__Stated task__. Please copy all the lines that follow, word for word.

═══ Data ═══

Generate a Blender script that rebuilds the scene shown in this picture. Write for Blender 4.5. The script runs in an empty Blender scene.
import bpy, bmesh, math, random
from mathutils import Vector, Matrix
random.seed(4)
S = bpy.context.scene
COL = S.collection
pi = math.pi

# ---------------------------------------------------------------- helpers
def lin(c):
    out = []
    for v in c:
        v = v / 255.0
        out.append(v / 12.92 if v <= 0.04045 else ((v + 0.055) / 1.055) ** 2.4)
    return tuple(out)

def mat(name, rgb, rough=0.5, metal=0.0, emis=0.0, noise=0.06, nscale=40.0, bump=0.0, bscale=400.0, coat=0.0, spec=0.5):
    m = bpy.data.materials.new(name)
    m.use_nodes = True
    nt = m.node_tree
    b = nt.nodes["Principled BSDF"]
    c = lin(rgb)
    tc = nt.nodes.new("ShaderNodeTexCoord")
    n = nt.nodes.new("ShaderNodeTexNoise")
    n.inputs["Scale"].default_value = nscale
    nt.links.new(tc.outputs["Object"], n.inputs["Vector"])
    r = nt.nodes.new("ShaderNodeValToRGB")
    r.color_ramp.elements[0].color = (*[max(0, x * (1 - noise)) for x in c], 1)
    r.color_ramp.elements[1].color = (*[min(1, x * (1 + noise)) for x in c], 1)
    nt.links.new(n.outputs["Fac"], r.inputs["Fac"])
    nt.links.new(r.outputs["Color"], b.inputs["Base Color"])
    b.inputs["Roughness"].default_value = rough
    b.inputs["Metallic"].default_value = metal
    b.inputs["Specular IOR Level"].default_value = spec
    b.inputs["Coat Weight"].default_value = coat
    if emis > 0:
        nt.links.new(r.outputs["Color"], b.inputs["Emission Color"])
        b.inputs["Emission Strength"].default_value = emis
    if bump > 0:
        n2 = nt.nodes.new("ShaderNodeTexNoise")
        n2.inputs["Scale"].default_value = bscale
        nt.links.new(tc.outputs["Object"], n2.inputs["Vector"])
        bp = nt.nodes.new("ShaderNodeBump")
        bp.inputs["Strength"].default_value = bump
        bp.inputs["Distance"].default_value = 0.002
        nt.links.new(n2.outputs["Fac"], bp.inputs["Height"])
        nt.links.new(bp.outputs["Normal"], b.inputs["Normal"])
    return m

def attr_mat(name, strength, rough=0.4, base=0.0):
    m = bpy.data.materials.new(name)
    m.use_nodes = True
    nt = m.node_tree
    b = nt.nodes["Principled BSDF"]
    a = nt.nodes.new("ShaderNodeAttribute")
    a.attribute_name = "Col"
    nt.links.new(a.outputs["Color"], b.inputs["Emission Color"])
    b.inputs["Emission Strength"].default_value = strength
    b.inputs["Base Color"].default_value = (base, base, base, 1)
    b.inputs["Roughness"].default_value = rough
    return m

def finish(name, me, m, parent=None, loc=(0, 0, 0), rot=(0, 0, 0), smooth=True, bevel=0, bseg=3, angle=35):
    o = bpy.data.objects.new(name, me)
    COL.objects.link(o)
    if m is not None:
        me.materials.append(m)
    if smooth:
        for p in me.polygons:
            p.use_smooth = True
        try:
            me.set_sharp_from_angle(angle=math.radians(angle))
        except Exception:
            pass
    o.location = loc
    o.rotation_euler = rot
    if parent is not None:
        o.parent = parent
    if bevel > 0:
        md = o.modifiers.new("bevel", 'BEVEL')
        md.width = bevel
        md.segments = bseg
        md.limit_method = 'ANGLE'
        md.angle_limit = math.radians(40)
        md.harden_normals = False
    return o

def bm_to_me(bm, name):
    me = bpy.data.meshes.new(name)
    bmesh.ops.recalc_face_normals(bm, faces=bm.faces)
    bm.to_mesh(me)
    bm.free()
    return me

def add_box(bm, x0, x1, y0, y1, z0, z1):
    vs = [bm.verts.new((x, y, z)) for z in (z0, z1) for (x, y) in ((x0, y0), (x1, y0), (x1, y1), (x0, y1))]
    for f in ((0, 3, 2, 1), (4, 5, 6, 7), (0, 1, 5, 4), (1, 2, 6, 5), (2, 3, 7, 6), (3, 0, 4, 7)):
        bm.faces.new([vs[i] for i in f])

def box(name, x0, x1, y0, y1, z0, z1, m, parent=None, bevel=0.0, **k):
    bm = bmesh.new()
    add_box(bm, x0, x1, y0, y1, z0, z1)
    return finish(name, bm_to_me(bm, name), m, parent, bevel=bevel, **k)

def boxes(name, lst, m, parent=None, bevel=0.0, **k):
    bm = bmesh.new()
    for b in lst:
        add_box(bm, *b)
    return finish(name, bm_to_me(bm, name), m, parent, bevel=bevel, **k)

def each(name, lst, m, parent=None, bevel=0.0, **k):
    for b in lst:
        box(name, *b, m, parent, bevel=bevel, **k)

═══

__Reply__.
Generate a Blender script that rebuilds the scene shown in this picture. Write for Blender 4.5. The script runs in an empty Blender scene.
import bpy, bmesh, math, random
from mathutils import Vector, Matrix
random.seed(4)
S = bpy.context.scene
COL = S.collection
pi = math.pi

# ---------------------------------------------------------------- helpers
def lin(c):
    out = []
    for v in c:
        v = v / 255.0
        out.append(v / 12.92 if v <= 0.04045 else ((v + 0.055) / 1.055) ** 2.4)
    return tuple(out)

def mat(name, rgb, rough=0.5, metal=0.0, emis=0.0, noise=0.06, nscale=40.0, bump=0.0, bscale=400.0, coat=0.0, spec=0.5):
    m = bpy.data.materials.new(name)
    m.use_nodes = True
    nt = m.node_tree
    b = nt.nodes["Principled BSDF"]
    c = lin(rgb)
    tc = nt.nodes.new("ShaderNodeTexCoord")
    n = nt.nodes.new("ShaderNodeTexNoise")
    n.inputs["Scale"].default_value = nscale
    nt.links.new(tc.outputs["Object"], n.inputs["Vector"])
    r = nt.nodes.new("ShaderNodeValToRGB")
    r.color_ramp.elements[0].color = (*[max(0, x * (1 - noise)) for x in c], 1)
    r.color_ramp.elements[1].color = (*[min(1, x * (1 + noise)) for x in c], 1)
    nt.links.new(n.outputs["Fac"], r.inputs["Fac"])
    nt.links.new(r.outputs["Color"], b.inputs["Base Color"])
    b.inputs["Roughness"].default_value = rough
    b.inputs["Metallic"].default_value = metal
    b.inputs["Specular IOR Level"].default_value = spec
    b.inputs["Coat Weight"].default_value = coat
    if emis > 0:
        nt.links.new(r.outputs["Color"], b.inputs["Emission Color"])
        b.inputs["Emission Strength"].default_value = emis
    if bump > 0:
        n2 = nt.nodes.new("ShaderNodeTexNoise")
        n2.inputs["Scale"].default_value = bscale
        nt.links.new(tc.outputs["Object"], n2.inputs["Vector"])
        bp = nt.nodes.new("ShaderNodeBump")
        bp.inputs["Strength"].default_value = bump
        bp.inputs["Distance"].default_value = 0.002
        nt.links.new(n2.outputs["Fac"], bp.inputs["Height"])
        nt.links.new(bp.outputs["Normal"], b.inputs["Normal"])
    return m

def attr_mat(name, strength, rough=0.4, base=0.0):
    m = bpy.data.materials.new(name)
    m.use_nodes = True
    nt = m.node_tree
    b = nt.nodes["Principled BSDF"]
    a = nt.nodes.new("ShaderNodeAttribute")
    a.attribute_name = "Col"
    nt.links.new(a.outputs["Color"], b.inputs["Emission Color"])
    b.inputs["Emission Strength"].default_value = strength
    b.inputs["Base Color"].default_value = (base, base, base, 1)
    b.inputs["Roughness"].default_value = rough
    return m

def finish(name, me, m, parent=None, loc=(0, 0, 0), rot=(0, 0, 0), smooth=True, bevel=0, bseg=3, angle=35):
    o = bpy.data.objects.new(name, me)
    COL.objects.link(o)
    if m is not None:
        me.materials.append(m)
    if smooth:
        for p in me.polygons:
            p.use_smooth = True
        try:
            me.set_sharp_from_angle(angle=math.radians(angle))
        except Exception:
            pass
    o.location = loc
    o.rotation_euler = rot
    if parent is not None:
        o.parent = parent
    if bevel > 0:
        md = o.modifiers.new("bevel", 'BEVEL')
        md.width = bevel
        md.segments = bseg
        md.limit_method = 'ANGLE'
        md.angle_limit = math.radians(40)
        md.harden_normals = False
    return o

def bm_to_me(bm, name):
    me = bpy.data.meshes.new(name)
    bmesh.ops.recalc_face_normals(bm, faces=bm.faces)
    bm.to_mesh(me)
    bm.free()
    return me

def add_box(bm, x0, x1, y0, y1, z0, z1):
    vs = [bm.verts.new((x, y, z)) for z in (z0, z1) for (x, y) in ((x0, y0), (x1, y0), (x1, y1), (x0, y1))]
    for f in ((0, 3, 2, 1), (4, 5, 6, 7), (0, 1, 5, 4), (1, 2, 6, 5), (2, 3, 7, 6), (3, 0, 4, 7)):
        bm.faces.new([vs[i] for i in f])

def box(name, x0, x1, y0, y1, z0, z1, m, parent=None, bevel=0.0, **k):
    bm = bmesh.new()
    add_box(bm, x0, x1, y0, y1, z0, z1)
    return finish(name, bm_to_me(bm, name), m, parent, bevel=bevel, **k)

def boxes(name, lst, m, parent=None, bevel=0.0, **k):
    bm = bmesh.new()
    for b in lst:
        add_box(bm, *b)
    return finish(name, bm_to_me(bm, name), m, parent, bevel=bevel, **k)

def each(name, lst, m, parent=None, bevel=0.0, **k):
    for b in lst:
        box(name, *b, m, parent, bevel=bevel, **k)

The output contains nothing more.